Earlier this week, the South Carolina Supreme Court heard oral arguments in the rehearing of its January 7, 2011 decision in Crossman Communities of North Carolina, Inc. v. Harleysville Mutual Insurance Co. The Crossman Communities decision significantly altered South Carolina law on Commercial General Liability (CGL) policies. In Crossman, the Court held that when property damage is a natural consequence of faulty work, there is no “occurrence” – and thus an insurance company has no duty to defend its insured in a lawsuit and no duty to pay if its insured loses that suit. The implications for risk allocation in the construction industry are enormous.

The legislature responded before the Court even heard oral arguments, however. Last week, South Carolina Governor Nikki Haley signed into law an Act (S.431) regulating what constitutes an “occurrence” under a commercial general liability (CGL) policy. In direct opposition to the Crossman decision, the law requires that CGL policies covering risk in South Carolina are “deemed to contain” a definition of occurrence that includes “property damage or bodily injury resulting from faulty workmanship, exclusive of the faulty workmanship itself.”

Under the new law, a policy holder is entitled to a defense and indemnity from his insurer for damages flowing from his own faulty workmanship, assuming no other policy provisions foreclose coverage. What’s more, the new law is retroactive to cover all disputes pending as of the date of signing—not merely policies written after the bill became law.

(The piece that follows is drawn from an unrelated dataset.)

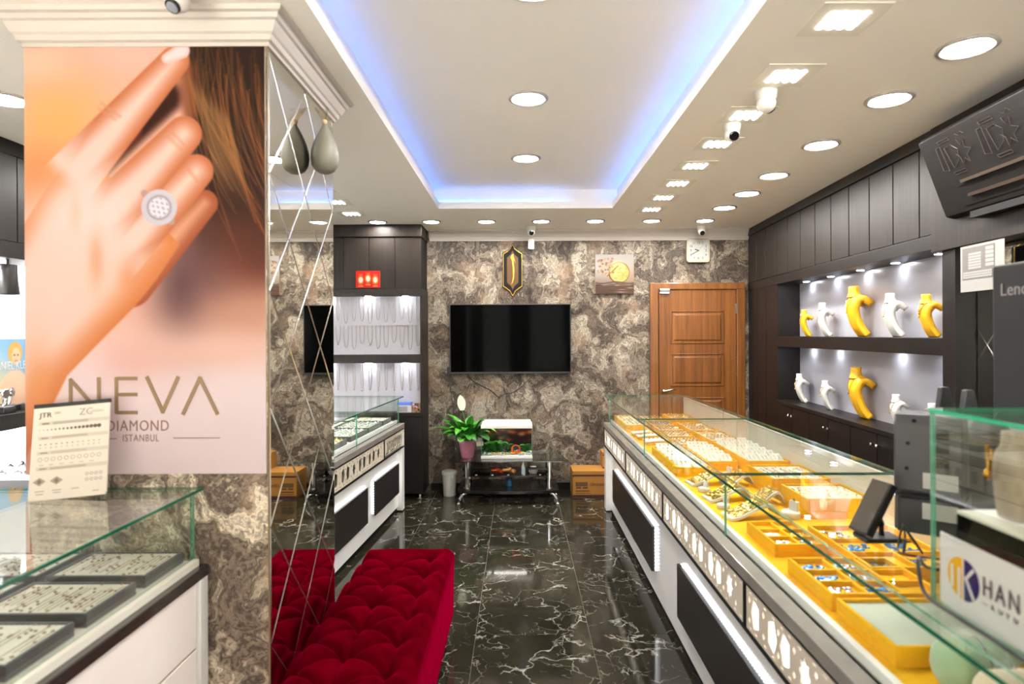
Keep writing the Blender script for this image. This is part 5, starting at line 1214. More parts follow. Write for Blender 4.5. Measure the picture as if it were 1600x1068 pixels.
# clock
(kx0, kz1), (kx1, kz0) = bw(1072, 375.5), bw(1108.5, 411); kc = ((kx0 + kx1) / 2, (kz0 + kz1) / 2); kw = kx1 - kx0
ck = thing('wall_clock', 'square cream wall clock above the wooden door', 'clock', (kc[0], YB, kz0))
def rrect(cx, cz, w, h, r, n=5):
    p = []
    for qx, qz, a0 in ((1, 1, 0), (-1, 1, PI / 2), (-1, -1, PI), (1, -1, 1.5 * PI)):
        for k in range(n + 1): a = a0 + PI / 2 * k / n; p.append((cx + qx * (w / 2 - r) + r * math.cos(a), cz + qz * (h / 2 - r) + r * math.sin(a)))
    return p
crm = pmat('cream_plastic', rgb(160, 153, 132), 0.35, var=0.01)
MB().prism(rrect(*kc, kw, kw, 0.03)[::-1], 'y', Yw - 0.035, Yw).build('clock_case', crm, ck, bevel=0.006)
MB().prism(rrect(*kc, kw * 0.8, kw * 0.8, 0.012)[::-1], 'y', Yw - 0.0365, Yw - 0.035).build('dial', pmat('dial_white', rgb(158, 158, 152), 0.6), ck)
for hnum in range(1, 13):
    a = PI / 2 - hnum * PI / 6; s = kw * 0.32 / max(abs(math.cos(a)), abs(math.sin(a)), 0.86)
    text_mesh('numeral', str(hnum), 0.034, M['ink'], ck, (s * math.cos(a), Yw - 0.037 - YB, kc[1] + s * math.sin(a) - 0.010 - kz0), (PI / 2, 0, 0), align='CENTER')
for ang, ln, wd, nm in ((8.0 * 30, 0.082, 0.006, 'minute_hand'), (9.66 * 30, 0.045, 0.008, 'hour_hand'), (41, 0.085, 0.0015, 'second_hand')):
    a = PI / 2 - math.radians(ang); d = Vector((math.cos(a), 0, math.sin(a))); e = Vector((-d.z, 0, d.x)); c = Vector((kc[0], Yw - 0.0395, kc[1]))
    MB().obox(c + d * (ln / 2 - 0.006), d * (ln / 2), e * wd / 2, Vector((0, 0.0006, 0))).build(nm, M['blackmat'] if wd > 0.003 else M['ink'], ck)
sx, sz = bw(830.5, 382)
sn = thing('motion_sensor', 'white motion sensor below the crown beside the gold plaque', 'sensor', (sx, YB, sz - 0.05))
MB().prism(rrect(sx, sz, 0.062, 0.105, 0.014)[::-1], 'y', Yw - 0.035, Yw).build('sensor_body', M['plastic_w'], sn, bevel=0.005)
MB().prism(rrect(sx, sz - 0.016, 0.044, 0.052, 0.01)[::-1], 'y', Yw - 0.039, Yw - 0.035).build('sensor_window', M['whitemat'], sn)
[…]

Because of S. 431, the Crossman rehearing decision (which likely will be published soon) may have very little practical effect. The new law, with its retroactive nature, requires the Court to find that the insured had coverage in Crossman. But critics of S. 431 claim the law is unconstitutional because of its retroactive nature, and Harleysville Mutual Insurance Co. filed a challenge to the law's constitutionality on Monday.